— begin —
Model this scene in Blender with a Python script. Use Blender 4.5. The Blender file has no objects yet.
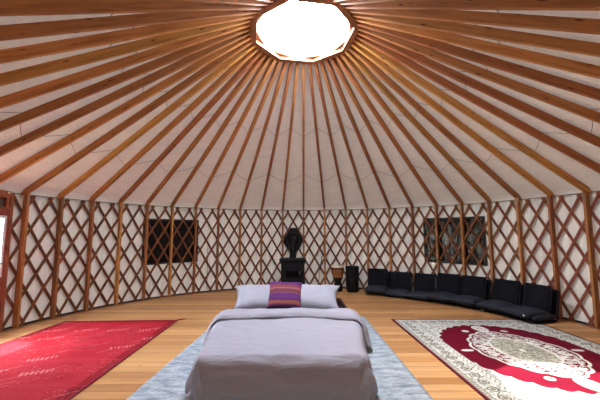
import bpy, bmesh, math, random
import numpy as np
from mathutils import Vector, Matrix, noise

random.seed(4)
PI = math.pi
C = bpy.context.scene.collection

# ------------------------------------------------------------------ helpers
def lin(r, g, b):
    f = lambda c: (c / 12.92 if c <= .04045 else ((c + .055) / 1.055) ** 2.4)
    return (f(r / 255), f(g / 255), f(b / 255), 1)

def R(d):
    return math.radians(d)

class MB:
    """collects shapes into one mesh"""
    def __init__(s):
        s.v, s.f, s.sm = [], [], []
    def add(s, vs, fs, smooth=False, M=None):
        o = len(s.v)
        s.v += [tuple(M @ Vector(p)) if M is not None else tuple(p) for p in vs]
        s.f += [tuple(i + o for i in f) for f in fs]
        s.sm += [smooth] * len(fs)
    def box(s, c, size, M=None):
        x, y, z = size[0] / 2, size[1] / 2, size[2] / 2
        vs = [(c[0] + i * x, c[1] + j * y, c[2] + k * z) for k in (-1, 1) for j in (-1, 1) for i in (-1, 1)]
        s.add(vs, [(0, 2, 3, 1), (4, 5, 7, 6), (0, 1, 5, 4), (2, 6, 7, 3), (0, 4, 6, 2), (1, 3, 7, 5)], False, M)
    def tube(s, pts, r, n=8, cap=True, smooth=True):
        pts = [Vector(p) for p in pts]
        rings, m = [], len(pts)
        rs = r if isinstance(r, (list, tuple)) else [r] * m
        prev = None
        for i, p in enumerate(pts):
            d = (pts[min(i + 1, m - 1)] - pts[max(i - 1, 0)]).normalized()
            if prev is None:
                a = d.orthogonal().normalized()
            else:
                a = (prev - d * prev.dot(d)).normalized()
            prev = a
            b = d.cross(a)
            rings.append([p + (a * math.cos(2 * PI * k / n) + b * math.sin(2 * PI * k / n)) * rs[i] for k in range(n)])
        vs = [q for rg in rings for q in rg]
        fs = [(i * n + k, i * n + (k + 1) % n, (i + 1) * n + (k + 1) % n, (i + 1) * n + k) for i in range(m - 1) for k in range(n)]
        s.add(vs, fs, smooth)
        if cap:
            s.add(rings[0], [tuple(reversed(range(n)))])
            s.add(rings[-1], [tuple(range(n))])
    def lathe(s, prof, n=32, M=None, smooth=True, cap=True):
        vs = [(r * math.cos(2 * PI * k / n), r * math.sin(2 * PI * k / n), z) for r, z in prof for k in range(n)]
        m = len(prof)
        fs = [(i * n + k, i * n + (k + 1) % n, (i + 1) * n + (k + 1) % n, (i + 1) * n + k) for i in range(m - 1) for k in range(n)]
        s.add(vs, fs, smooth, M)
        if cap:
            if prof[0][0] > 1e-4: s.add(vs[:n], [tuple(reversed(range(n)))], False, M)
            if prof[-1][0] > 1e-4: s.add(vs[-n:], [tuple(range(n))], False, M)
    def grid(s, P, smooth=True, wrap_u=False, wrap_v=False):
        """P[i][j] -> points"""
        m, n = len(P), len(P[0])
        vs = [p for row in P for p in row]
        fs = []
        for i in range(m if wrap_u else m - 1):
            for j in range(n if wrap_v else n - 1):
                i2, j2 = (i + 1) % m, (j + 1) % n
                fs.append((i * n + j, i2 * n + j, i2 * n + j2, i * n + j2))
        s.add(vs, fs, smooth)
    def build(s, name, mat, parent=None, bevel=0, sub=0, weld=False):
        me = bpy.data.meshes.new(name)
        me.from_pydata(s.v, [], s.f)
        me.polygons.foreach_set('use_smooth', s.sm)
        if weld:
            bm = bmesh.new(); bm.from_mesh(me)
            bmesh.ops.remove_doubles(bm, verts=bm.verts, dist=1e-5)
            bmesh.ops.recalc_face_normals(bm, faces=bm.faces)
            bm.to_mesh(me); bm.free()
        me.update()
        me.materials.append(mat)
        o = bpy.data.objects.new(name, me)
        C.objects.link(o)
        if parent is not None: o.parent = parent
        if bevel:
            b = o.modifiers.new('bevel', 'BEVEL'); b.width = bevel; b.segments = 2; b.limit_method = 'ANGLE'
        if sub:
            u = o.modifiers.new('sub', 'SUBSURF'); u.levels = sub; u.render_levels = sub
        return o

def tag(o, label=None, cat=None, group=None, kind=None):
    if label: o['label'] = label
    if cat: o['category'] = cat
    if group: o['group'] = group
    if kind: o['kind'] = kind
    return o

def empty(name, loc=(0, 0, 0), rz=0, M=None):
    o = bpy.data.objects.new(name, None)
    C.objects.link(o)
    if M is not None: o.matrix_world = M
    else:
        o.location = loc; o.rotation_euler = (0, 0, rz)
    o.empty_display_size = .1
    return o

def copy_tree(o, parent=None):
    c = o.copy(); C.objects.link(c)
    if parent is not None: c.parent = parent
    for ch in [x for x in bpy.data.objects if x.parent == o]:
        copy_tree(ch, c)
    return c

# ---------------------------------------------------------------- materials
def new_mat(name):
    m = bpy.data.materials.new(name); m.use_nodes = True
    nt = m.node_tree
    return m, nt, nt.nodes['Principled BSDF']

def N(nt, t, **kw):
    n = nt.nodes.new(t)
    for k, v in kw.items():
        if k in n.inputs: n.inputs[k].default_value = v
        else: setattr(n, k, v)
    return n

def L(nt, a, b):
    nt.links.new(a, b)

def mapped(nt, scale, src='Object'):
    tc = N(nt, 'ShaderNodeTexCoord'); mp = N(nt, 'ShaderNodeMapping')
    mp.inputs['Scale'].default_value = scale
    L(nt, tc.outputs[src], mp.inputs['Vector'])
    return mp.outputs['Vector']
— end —
TASK PROMPT = Locate the string "scene" in the listing above and copy every line where it occurs.

OUTPUT =
Model this scene in Blender with a Python script. Use Blender 4.5. The Blender file has no objects yet.
C = bpy.context.scene.collection